Can 657,437 followers ... Can 657,438 followers ... Can 657,439 followers (and counting) be wrong? Possibly. Twitter god Rob Delaney is a genius at being hilarious at 140 characters or fewer, but that doesn’t mean his comedy works the same way on stage. “It’s very different,” says the writer-comedian, who plays the Music Hall tomorrow evening. “On Twitter, I’ll do anything to elicit a laugh. I’ll say things I don’t mean. I’ll pretend that I’m crazy, or ignorant on certain issues.”

And his standup routine? “I’m just me, talking. A real person talking about things I care about.”

One thing he cared about was not having Mitt Romney elected as president of of the United States. One Mitt quip compiled more than 8,500 re-tweets alone: “I was considering voting for @mittromney, but then I remembered I ENTERED THE WORLD THROUGH A VAGINA.”

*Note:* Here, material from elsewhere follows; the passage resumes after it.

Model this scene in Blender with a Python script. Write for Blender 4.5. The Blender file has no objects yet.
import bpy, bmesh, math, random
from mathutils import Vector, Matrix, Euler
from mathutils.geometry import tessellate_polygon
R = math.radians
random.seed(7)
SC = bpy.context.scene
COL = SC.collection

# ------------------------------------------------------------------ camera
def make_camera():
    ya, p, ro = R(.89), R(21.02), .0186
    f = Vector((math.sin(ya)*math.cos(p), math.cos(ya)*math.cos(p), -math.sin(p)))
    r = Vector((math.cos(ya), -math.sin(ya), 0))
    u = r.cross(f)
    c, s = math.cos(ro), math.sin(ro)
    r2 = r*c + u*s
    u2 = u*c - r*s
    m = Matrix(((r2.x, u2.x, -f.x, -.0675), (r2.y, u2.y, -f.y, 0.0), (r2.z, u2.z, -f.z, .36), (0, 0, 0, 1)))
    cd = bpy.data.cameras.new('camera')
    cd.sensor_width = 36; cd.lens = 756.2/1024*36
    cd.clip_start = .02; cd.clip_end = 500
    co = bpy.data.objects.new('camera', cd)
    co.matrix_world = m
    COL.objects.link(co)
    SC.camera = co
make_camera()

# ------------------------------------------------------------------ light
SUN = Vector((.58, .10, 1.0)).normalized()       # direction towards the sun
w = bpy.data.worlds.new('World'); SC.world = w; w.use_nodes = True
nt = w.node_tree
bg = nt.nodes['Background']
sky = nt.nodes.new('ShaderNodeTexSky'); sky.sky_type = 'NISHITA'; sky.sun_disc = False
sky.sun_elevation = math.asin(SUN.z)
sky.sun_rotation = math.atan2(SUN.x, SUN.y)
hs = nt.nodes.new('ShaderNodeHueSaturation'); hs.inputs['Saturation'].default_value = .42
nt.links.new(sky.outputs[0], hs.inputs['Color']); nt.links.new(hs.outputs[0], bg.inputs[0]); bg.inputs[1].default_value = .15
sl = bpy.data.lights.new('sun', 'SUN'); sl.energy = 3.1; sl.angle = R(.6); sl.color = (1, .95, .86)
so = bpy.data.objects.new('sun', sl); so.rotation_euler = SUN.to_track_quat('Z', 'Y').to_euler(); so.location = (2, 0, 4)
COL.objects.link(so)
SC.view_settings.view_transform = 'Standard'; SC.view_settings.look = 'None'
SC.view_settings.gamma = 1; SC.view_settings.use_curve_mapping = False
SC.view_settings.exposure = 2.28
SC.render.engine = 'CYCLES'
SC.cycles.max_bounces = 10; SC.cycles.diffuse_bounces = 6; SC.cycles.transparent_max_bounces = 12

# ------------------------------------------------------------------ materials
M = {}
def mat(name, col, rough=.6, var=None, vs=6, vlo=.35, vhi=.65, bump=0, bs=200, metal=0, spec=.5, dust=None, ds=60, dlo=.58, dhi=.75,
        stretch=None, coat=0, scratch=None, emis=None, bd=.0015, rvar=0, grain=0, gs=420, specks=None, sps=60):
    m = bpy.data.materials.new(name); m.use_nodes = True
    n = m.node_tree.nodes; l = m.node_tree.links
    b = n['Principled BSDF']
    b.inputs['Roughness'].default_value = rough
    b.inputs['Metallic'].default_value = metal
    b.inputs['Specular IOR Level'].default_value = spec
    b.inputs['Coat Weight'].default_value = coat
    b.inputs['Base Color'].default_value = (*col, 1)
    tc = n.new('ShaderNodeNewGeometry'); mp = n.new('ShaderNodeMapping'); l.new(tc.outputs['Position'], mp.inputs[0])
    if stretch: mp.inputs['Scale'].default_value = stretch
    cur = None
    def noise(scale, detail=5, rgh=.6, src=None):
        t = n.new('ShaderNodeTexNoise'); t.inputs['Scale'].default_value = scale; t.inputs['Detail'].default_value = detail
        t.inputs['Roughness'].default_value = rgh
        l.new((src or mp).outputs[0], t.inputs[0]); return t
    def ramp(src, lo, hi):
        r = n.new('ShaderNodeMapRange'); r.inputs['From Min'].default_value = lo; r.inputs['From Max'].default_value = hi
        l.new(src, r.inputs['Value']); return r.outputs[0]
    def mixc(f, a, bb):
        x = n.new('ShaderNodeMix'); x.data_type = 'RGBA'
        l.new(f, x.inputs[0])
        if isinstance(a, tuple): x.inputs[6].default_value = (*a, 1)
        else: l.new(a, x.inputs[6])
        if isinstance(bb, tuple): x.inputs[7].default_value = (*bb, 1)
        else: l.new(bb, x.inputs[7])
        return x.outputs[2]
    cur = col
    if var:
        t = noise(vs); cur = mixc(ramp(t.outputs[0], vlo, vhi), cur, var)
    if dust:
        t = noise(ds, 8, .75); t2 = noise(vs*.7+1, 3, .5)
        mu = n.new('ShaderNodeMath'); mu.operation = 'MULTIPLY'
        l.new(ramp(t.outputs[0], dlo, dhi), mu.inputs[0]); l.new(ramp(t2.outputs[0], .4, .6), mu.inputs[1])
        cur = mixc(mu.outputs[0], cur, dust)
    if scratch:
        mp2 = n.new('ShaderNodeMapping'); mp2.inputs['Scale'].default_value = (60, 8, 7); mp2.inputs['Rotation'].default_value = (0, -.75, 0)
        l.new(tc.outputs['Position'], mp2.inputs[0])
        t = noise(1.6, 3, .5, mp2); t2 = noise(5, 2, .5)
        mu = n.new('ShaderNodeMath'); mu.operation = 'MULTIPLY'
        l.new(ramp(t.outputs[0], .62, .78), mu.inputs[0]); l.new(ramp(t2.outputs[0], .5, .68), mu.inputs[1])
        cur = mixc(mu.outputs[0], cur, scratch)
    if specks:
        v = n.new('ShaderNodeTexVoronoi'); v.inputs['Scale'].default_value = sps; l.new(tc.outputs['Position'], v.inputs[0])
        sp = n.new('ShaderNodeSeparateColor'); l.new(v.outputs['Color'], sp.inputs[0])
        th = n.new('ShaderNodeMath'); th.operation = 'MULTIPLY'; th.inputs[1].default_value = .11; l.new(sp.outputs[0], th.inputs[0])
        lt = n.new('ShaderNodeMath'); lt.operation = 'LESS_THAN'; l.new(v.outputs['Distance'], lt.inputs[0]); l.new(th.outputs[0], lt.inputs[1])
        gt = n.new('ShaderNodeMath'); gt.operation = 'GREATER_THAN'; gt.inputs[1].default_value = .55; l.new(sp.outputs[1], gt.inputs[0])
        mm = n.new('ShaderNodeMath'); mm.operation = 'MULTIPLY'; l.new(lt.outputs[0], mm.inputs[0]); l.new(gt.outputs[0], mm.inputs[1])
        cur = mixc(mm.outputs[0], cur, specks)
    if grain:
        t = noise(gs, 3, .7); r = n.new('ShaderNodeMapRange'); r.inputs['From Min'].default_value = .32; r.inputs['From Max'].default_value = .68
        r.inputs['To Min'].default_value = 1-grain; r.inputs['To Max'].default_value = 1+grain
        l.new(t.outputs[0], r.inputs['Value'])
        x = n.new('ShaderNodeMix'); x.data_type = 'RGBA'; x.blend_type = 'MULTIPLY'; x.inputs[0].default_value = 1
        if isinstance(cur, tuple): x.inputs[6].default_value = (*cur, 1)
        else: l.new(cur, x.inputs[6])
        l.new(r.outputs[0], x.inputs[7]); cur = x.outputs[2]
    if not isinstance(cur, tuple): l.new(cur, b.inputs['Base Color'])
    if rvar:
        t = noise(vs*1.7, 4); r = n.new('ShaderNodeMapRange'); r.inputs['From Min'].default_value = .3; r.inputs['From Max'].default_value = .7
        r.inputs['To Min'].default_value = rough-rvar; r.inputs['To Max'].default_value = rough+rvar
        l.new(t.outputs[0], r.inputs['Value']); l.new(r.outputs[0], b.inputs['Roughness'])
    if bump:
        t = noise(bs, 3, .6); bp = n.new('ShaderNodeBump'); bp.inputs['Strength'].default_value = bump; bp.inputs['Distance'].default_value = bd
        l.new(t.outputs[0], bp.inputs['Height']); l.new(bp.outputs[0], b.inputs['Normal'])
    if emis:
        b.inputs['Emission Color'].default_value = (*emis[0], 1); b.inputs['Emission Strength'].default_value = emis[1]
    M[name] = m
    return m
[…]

Few people have benefited from Twitter as much as Delaney. “It’s insane,” he says. “It’s night and day, before and after Twitter.”

The thing is, by just knowing his Twitter persona, his online fans might not know Delaney as well as they think they do.


Fiddler tests limits of her instrument

As a violinist with Bell Orchestre and the Grammy-winning rockers Arcade Fire, young Sarah Neufeld made a name for herself. Now, she’s trying her hand at making music by herself. She recently contributed a body of music for solo violin for a short film for Italian Vogue, Scalpel/Stradivarius. And in January, she heads to Berlin to record an album of material she’ll be showcasing tonight, unaccompanied, at the Drake Hotel Lounge. She spoke to us from her home in Montreal.


There’s a video at outoftownfilms.com in which you play an untitled piece. Is that the kind of thing we can expect from you?

That’s one of the pieces, yeah. My solo works are more related to Bell Orchestre than any other of my projects. Bell Orchestre was a project where we explored the potential and the limits of instrumental music, as individuals and as collaborators. It’s the same approach. I’m trying to reach somewhere else, outside of the violin, through the violin.


Are you talking compositionally or technique?

Both. I play very chordally and rhythmically. It’s close to fiddle music, because of that rhythmic approach and all the string crossing. But melodically and harmonically, I’m coming from somewhere else. I probably have more in common with pop music than traditional fiddle music. It’s a challenge, after all these years of working with my instrument, in all these different ways, to now say, “Okay, now I’m going to isolate this thing and try to push it, and push myself with it. Without looping or relying on effects, can I really make this full world of music that I hear in my mind? Can I make it on this one instrument, and can I do it alone?”


You sound like saxophonist Colin Stetson when you talk like that.


Colin’s been a tower of support, inspiration and critique. We bounce ideas off each other. He heard the results of what I’d been doing, and said, “Just keep going with it and then maybe you can open some of my shows.” So, I kept writing, and it became this direction. Before I knew it, I had a body of music.




André Kertész: Self-Portraits


He was a man ahead of his timer. André Kertész, a pioneer in self-portrait photography (without the benefit of an iPhone), is the focus of an exhibit on an artist who couldn’t get enough of himself. To Nov. 24. Stephen Bulger Gallery, 1026 Queen St. W., 416-504-0575.